BEGIN Provided material

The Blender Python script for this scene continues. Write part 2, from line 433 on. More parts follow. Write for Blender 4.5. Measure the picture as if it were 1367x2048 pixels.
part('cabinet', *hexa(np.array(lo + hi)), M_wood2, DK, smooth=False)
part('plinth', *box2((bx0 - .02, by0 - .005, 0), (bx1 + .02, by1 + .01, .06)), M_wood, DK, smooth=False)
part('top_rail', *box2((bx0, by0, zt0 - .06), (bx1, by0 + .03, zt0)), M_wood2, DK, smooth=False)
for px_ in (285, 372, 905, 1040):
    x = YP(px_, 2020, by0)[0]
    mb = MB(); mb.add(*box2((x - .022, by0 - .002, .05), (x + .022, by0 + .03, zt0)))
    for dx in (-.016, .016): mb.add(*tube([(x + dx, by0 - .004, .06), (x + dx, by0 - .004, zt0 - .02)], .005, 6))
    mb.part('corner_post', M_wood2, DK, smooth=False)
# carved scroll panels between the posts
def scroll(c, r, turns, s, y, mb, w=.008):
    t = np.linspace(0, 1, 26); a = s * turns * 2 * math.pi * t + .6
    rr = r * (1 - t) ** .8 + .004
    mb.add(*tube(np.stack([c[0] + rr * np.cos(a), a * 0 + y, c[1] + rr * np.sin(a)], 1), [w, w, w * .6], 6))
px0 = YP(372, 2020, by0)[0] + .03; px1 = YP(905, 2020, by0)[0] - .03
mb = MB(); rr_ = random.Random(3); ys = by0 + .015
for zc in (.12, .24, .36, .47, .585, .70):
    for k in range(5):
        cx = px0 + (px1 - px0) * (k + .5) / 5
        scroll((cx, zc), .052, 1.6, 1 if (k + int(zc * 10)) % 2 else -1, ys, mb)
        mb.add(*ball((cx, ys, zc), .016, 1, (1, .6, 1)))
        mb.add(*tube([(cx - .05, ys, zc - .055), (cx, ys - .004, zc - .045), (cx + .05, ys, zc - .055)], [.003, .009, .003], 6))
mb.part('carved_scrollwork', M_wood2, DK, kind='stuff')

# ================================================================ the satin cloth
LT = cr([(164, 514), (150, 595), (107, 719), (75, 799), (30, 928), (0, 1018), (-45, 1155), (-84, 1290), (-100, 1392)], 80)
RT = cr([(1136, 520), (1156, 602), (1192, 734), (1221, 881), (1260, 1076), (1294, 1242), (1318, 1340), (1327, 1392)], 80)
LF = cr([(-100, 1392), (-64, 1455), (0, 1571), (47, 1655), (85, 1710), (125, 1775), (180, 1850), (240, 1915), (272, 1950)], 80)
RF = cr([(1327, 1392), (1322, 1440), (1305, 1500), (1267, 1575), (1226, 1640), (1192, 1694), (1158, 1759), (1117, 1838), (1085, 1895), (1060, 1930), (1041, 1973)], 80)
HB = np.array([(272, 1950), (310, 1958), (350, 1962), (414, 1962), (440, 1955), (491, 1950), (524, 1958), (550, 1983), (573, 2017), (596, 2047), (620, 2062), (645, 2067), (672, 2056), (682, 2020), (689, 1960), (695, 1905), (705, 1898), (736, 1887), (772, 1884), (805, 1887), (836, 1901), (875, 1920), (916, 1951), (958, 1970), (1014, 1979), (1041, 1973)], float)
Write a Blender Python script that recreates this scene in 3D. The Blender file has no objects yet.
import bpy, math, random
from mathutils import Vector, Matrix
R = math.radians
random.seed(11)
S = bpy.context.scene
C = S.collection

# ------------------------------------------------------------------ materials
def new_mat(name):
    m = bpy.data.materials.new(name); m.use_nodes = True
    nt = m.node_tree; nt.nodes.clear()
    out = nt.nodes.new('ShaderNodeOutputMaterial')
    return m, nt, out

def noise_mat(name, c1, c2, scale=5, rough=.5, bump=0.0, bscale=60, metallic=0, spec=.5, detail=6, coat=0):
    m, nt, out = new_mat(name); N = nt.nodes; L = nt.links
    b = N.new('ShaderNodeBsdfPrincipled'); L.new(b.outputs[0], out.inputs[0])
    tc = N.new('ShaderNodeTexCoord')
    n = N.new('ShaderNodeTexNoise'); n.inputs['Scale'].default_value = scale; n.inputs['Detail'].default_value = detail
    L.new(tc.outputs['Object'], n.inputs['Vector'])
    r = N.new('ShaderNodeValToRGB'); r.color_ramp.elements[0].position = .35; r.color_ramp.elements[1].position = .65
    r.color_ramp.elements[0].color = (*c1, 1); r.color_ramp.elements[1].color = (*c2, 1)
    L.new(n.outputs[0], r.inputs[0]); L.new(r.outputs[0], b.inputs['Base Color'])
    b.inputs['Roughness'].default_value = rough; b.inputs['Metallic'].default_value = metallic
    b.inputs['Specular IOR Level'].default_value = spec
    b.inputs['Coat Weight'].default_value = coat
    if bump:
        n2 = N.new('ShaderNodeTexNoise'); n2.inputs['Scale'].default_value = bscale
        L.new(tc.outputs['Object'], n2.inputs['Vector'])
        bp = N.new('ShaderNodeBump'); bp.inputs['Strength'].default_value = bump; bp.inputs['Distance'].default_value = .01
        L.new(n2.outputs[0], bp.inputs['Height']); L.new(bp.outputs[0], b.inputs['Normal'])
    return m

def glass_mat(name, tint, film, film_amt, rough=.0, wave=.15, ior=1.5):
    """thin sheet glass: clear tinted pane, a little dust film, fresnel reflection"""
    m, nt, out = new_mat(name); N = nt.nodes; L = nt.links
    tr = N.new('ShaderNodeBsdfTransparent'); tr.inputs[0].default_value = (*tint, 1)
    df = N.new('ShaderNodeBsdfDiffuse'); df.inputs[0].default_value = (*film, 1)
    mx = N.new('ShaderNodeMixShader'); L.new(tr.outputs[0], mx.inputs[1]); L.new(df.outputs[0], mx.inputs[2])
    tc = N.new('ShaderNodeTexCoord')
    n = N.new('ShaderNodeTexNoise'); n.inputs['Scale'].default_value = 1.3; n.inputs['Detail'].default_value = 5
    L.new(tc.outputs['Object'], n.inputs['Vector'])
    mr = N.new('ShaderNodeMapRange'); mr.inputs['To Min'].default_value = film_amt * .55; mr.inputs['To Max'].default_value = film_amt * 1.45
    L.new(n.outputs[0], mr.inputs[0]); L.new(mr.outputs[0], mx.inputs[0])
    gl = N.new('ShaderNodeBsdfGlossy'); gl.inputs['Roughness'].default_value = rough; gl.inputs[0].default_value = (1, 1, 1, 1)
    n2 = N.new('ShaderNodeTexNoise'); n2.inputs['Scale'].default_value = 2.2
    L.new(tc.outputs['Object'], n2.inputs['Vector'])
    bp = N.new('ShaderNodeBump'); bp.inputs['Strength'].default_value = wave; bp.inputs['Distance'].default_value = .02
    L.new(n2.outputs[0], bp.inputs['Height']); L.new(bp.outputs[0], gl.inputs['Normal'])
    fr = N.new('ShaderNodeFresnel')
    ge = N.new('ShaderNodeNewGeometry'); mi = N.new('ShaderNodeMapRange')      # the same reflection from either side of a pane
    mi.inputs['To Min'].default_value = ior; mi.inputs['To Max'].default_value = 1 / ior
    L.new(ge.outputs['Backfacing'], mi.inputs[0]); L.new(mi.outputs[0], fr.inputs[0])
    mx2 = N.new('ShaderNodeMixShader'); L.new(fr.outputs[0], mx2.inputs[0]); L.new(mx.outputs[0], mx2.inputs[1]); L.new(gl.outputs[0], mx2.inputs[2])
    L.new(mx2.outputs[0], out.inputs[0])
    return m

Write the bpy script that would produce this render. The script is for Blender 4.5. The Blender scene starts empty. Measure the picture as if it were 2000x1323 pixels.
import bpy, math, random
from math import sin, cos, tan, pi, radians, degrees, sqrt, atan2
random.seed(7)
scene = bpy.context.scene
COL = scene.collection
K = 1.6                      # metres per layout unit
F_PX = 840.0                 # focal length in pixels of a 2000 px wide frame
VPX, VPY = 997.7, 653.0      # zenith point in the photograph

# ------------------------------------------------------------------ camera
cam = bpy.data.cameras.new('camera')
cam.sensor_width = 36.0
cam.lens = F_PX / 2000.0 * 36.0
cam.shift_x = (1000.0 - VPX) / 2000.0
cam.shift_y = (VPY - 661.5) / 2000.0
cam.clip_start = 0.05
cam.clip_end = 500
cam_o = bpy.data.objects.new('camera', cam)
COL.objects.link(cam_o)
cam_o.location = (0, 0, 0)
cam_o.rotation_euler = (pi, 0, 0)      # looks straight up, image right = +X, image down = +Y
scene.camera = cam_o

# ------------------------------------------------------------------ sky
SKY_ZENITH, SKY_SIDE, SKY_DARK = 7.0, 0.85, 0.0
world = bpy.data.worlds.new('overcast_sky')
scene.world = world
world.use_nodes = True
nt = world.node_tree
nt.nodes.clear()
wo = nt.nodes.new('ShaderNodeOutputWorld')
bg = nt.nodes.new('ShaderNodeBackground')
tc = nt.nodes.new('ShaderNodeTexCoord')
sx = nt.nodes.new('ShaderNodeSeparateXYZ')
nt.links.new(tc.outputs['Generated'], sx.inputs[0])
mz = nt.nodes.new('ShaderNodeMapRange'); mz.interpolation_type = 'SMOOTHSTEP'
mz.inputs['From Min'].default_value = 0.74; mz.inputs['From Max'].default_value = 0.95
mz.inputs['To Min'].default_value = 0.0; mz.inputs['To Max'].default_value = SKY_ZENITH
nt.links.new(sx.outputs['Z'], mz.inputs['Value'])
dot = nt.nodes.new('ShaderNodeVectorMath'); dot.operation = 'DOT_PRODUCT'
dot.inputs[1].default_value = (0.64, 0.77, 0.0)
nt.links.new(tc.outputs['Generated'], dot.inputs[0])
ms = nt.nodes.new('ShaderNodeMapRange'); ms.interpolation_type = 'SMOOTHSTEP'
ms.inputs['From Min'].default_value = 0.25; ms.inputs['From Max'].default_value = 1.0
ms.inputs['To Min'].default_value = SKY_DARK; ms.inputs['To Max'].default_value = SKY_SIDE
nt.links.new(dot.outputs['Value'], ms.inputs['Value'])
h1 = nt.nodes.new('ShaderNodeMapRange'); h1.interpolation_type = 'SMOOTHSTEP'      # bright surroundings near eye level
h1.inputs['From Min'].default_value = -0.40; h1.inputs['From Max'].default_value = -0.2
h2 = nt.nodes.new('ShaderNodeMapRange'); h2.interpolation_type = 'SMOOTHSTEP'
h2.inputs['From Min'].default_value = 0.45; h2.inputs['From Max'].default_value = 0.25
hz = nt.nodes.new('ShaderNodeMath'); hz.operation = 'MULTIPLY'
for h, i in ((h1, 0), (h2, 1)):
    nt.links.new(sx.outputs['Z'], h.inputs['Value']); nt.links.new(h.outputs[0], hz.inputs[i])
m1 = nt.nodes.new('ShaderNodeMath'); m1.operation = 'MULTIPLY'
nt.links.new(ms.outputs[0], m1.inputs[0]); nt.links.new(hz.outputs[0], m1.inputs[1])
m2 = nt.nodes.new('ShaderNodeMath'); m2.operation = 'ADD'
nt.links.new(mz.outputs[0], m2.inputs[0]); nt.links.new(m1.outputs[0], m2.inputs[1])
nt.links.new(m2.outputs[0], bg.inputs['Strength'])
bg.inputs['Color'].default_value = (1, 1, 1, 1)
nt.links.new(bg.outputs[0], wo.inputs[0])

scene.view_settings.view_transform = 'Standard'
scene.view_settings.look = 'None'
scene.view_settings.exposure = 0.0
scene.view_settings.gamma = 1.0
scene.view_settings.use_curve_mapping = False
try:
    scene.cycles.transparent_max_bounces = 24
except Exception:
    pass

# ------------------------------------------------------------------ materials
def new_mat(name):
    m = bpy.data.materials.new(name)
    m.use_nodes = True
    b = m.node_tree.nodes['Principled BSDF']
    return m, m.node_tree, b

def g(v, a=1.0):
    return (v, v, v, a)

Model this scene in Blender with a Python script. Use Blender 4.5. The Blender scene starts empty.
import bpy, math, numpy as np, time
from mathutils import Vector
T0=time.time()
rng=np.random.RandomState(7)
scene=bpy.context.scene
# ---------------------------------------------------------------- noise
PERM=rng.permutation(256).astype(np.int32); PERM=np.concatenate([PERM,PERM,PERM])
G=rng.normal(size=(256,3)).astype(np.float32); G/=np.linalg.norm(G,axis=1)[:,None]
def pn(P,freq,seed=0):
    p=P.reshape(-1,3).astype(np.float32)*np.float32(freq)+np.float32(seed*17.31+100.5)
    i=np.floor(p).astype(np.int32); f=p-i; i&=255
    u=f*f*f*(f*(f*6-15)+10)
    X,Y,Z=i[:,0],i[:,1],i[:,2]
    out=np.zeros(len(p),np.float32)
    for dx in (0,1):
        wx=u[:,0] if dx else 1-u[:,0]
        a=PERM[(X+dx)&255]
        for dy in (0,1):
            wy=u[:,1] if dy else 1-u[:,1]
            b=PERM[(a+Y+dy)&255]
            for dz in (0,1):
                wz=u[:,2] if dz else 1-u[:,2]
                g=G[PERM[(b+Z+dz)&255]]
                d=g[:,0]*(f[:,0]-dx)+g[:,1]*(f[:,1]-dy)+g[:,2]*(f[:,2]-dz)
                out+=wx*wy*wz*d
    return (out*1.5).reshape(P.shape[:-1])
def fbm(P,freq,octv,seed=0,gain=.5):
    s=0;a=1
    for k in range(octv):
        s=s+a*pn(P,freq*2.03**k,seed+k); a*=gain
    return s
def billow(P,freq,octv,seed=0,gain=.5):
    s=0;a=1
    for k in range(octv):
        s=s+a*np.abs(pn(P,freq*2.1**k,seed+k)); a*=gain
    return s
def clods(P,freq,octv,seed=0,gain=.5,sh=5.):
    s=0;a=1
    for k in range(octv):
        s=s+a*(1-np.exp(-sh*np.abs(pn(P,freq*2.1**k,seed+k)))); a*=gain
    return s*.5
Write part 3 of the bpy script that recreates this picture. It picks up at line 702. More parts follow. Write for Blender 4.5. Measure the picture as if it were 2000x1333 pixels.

END Provided material

_Task objective_. Return every line of the preceding records in which the word "More" appears.

_Full solution_.
The Blender Python script for this scene continues. Write part 2, from line 433 on. More parts follow. Write for Blender 4.5. Measure the picture as if it were 1367x2048 pixels.
Write part 3 of the bpy script that recreates this picture. It picks up at line 702. More parts follow. Write for Blender 4.5. Measure the picture as if it were 2000x1333 pixels.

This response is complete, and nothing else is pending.